» Task directions: Show all lines holding "render".

» Data lines:
= = = = =
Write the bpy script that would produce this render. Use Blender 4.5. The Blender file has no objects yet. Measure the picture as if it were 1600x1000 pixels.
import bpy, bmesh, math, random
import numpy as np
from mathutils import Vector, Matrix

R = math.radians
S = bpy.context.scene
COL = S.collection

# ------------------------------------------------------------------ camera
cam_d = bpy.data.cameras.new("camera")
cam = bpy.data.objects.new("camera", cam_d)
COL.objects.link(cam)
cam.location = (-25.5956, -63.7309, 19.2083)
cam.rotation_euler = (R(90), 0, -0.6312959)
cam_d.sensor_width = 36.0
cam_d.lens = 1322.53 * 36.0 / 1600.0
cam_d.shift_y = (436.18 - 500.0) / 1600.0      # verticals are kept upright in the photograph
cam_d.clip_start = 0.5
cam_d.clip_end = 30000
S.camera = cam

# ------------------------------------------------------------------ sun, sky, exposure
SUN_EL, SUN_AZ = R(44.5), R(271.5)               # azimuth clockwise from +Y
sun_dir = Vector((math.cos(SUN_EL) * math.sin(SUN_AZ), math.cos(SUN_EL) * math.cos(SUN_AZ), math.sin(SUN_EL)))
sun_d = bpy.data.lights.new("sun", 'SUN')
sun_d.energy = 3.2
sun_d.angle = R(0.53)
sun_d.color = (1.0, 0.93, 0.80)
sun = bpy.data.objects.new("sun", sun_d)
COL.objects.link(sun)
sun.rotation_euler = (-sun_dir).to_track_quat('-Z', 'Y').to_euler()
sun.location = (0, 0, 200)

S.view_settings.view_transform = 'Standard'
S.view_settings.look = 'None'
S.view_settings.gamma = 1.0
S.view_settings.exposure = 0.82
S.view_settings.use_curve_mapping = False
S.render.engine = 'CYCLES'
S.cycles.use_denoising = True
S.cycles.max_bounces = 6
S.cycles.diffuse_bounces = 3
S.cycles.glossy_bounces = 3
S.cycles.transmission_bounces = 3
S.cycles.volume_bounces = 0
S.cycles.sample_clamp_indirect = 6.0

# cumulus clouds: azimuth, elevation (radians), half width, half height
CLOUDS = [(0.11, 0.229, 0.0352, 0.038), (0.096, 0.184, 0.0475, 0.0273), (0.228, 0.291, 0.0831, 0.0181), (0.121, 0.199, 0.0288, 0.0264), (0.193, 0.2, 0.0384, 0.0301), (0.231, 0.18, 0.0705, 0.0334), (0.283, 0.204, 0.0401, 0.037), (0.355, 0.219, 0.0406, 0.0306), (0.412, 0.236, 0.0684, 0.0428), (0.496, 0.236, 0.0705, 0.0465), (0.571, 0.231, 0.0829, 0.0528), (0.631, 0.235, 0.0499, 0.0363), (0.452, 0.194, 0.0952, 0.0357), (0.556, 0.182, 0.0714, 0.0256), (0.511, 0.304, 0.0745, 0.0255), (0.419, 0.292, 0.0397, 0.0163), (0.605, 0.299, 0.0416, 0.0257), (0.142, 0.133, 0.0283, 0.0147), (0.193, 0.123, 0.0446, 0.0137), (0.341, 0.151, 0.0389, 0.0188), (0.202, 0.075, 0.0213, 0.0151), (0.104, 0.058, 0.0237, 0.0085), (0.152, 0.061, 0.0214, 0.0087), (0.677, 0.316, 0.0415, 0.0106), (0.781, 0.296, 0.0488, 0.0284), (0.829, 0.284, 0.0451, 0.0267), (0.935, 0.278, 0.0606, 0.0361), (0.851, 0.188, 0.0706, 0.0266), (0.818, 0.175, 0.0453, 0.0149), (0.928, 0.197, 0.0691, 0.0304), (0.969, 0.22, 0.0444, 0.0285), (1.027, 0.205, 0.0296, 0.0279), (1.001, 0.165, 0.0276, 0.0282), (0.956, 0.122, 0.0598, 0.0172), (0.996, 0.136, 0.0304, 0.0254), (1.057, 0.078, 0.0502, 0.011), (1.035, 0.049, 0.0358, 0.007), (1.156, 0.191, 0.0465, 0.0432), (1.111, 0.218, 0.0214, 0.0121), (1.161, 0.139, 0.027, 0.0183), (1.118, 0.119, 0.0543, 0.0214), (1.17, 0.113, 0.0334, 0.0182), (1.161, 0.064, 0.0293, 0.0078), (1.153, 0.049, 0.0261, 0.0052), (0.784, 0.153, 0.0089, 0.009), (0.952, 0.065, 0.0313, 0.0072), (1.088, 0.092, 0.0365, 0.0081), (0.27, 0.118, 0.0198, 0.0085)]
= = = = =
» Result:
Write the bpy script that would produce this render. Use Blender 4.5. The Blender file has no objects yet. Measure the picture as if it were 1600x1000 pixels.
S.render.engine = 'CYCLES'